— DATA —

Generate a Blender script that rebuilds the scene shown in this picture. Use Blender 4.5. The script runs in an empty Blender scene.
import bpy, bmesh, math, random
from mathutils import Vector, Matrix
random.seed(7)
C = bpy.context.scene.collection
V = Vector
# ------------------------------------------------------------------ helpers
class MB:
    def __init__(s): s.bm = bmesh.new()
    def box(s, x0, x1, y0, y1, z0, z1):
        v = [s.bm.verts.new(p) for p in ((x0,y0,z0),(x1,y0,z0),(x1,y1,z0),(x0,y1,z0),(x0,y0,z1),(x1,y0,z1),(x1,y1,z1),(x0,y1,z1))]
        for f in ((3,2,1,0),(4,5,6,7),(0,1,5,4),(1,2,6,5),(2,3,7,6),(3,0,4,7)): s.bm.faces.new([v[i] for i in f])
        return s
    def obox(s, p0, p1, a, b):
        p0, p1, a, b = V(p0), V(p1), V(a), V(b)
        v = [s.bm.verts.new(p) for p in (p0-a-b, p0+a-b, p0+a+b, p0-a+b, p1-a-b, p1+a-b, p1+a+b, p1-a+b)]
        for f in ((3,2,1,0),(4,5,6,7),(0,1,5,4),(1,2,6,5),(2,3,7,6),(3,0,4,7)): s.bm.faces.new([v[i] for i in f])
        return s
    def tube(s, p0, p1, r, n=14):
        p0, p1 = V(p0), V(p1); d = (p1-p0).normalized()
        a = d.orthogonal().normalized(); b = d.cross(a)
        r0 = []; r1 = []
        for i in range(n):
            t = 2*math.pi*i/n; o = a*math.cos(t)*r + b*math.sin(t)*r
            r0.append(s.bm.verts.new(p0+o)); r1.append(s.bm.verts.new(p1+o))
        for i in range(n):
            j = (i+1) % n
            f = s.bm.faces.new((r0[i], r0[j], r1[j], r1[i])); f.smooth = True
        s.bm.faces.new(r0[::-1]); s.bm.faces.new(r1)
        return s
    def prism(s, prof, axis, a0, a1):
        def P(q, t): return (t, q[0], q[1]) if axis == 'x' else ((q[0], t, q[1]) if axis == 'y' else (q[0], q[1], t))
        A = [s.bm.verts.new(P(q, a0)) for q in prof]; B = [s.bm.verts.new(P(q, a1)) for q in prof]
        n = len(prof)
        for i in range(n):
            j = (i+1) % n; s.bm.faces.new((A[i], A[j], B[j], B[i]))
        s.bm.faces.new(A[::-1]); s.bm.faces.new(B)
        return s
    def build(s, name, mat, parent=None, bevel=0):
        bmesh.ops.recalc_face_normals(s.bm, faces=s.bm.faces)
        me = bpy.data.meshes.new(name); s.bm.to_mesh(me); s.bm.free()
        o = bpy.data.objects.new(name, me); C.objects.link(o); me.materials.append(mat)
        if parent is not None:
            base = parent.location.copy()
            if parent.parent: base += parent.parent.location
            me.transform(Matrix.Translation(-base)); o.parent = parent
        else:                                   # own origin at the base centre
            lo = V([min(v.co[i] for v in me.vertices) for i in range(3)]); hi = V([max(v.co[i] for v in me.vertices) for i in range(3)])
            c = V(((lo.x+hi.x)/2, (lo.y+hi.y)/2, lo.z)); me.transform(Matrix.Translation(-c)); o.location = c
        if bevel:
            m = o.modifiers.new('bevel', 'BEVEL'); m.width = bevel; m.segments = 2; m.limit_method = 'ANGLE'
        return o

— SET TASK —
Give the number of lines that carry the word "scene", with nothing added.

— CORRECT OUTPUT —
2